Saturday, July 2, 2011

Slow-Moving Landslides Force People From Their Homes In North Salt Lake And St. George, Utah

This is one of the North Salt Lake homes affected. Look at the roofline and you can see how the home has been literally warped
Slow-moving landslides are forcing people out of their homes in two parts of Utah; North Salt Lake, and St. George. The St. George story just broke; 16 condos in The Gardens South are sliding downhill, triggering a condemnation order from the city. The problem was first noticed in 2008, but has accelerated; one building moved four inches during the past month alone (Note that while the St. George Spectrum is a paid subscription site, I was able to back-door free access to the article by Googling the headline).

But the main ongoing story is the slow-moving landslide that has affected Springhill Circle and, to a lesser degree, Springhill Drive in North Salt Lake. Local media outlets have reported on this periodically for over a year. On July 2nd, 2011, other residents of North Salt Lake, joined by people from Bountiful and Woods Cross, took advantage of the opening of a new park in the relatively new Foxboro community to raise money for the affected residents of Springhill Circle with a pancake breakfast and 5K race. All proceeds went to families facing the landslide via the El Nino Foundation. Affected residents are also soliciting donations via the ProjectSpringhill website, which also contains a host of media videos dating back to February 2011 as well as slides of the damage and a map of the affected area:

http://projectspringhill.com/

KSTU Channel 13 news video embedded below:

 

Why are they soliciting donations and conducting fundraisers? First, their home insurance won't cover it. Second, FEMA has refused to help so far. And third, they obviously can't sell their homes, yet some are still stuck with mortgages, and there is also the cost of paying for demolition when the city condemns the homes. Three homes have already been torn down, and 24 others are either affected to some degree or are threatened. The landslide, which had been intermittently moving about an inch per year, has accelerated to an inch per week because of the wet spring. Barry Edwards, North Salt Lake City Manager, offers some hope of future FEMA assistance; he says the city is working with FEMA to secure funds for residents forced from their homes, but it could take at least a year. FEMA will assess the value of the remaining homes this week to determine the amount of money they will allocate.
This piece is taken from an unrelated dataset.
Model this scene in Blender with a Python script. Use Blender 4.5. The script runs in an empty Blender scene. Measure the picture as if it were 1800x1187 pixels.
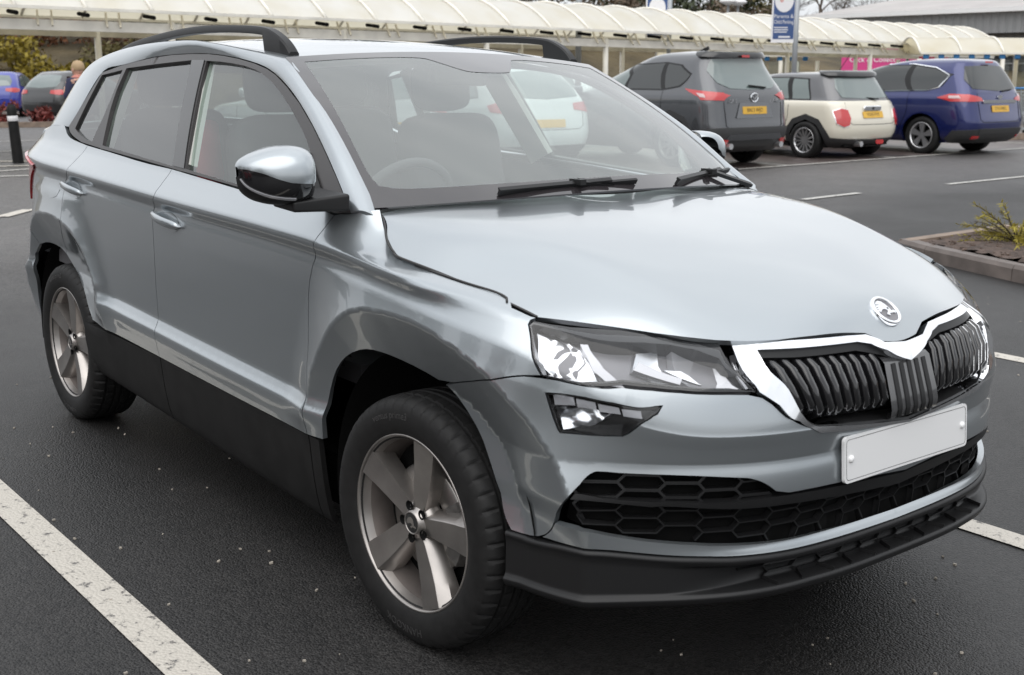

Disgustingly, the Salt Lake Tribune reports that even as North Salt Lake seeks to condemn more homes, banks are actually trying to sell some of those same homes that have been foreclosed. Neighbors flag down those who come to look at the homes and warn them about the landslide. One home for sale at 402 Springhill Circle is directly within the affected area; another home for sale at 161 Springhill Dr. is only two houses away from the affected area.

Most of the homes in the area were first constructed in 1975. One long-term resident says the problem first manifested itself in 1998, abated for a while, then resumed last year. The blame game is being played in the Tribune's comments section, with some blaming the developers, others blaming the Feds for telling the banks they would back up risky home loans, others blaming the banks for predatory lending practices, and still others blaming homeowners for not doing their homework before buying. What a mess!